You can read more about the FBI’s investigation into the oil spill in an article titled “Investigating Environmental Crimes: The Huntington Oil Spill” on the FBI’s website at: https://www.fbi.gov/news/stories/huntington-oil-spill .

The company also pleaded NO CONTEST to six California state CRIMINAL CHARGES and paid nearly $5 million in state penalties and fines.

Do AMPY shareholders really want to entrust (some of) the same people responsible for those violations with tens of millions of dollars in additional assets to manage?
I certainly don’t!

·The stock market has already weighed in on the proposed merger. AMPY’s share price has declined by more than 40% since it was announced on January 15, 2025.
A decline in the company’s market value of more than $100 million!

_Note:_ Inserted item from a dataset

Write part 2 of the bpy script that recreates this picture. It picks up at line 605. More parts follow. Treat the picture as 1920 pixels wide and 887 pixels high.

The chart below illustrates the performance of AMPY’s stock price vs. the S&P 500 Index from January 15 (the date of the proposed merger announcement) to April 1, 2025.
The S&P 500 Index declined by 3.59% while AMPY’s stock declined by a whopping 40.43% !

Source: Morningstar, Inc.

Reasons to VOTE AGAINST Proposal No. 2 – The Adjournment Proposal

·It would give AMPY’s management an extended period of time in which to solicit proxies in favor of the ill-advised Stock Issuance Proposal.
·All of the other reasons listed above.

 

Please VOTE AGAINST Proposal Nos. 1 and 2.

 

If you have already voted, you may change your vote before the meeting and any adjournments.

 

Thank you for your consideration.

 

Respectfully,

 

William Langdon, Jr.

PO Box 19626

Houston, Texas 77224
Tel. 1-713-256-3311

Email: William.Langdon.Jr@gmail.com

 

 

THE FOREGOING INFORMATION MAY BE DISSEMINATED TO SHAREHOLDERS VIA TELEPHONE, U.S. MAIL, E-MAIL, CERTAIN WEBSITES AND CERTAIN SOCIAL MEDIA VENUES, AND SHOULD NOT BE CONSTRUED AS INVESTMENT ADVICE OR AS A SOLICITATION OF AUTHORITY TO VOTE YOUR PROXY.

 

THE COST OF DISSEMINATING THE FOREGOING INFORMATION TO SHAREHOLDERS IS BEING BORNE ENTIRELY BY THE FILER.

 

PROXY CARDS WILL NOT BE ACCEPTED BY ME.

PLEASE DO NOT SEND YOUR PROXY TO ME.

 

TO VOTE YOUR PROXY, PLEASE FOLLOW THE INSTRUCTIONS ON YOUR PROXY CARD.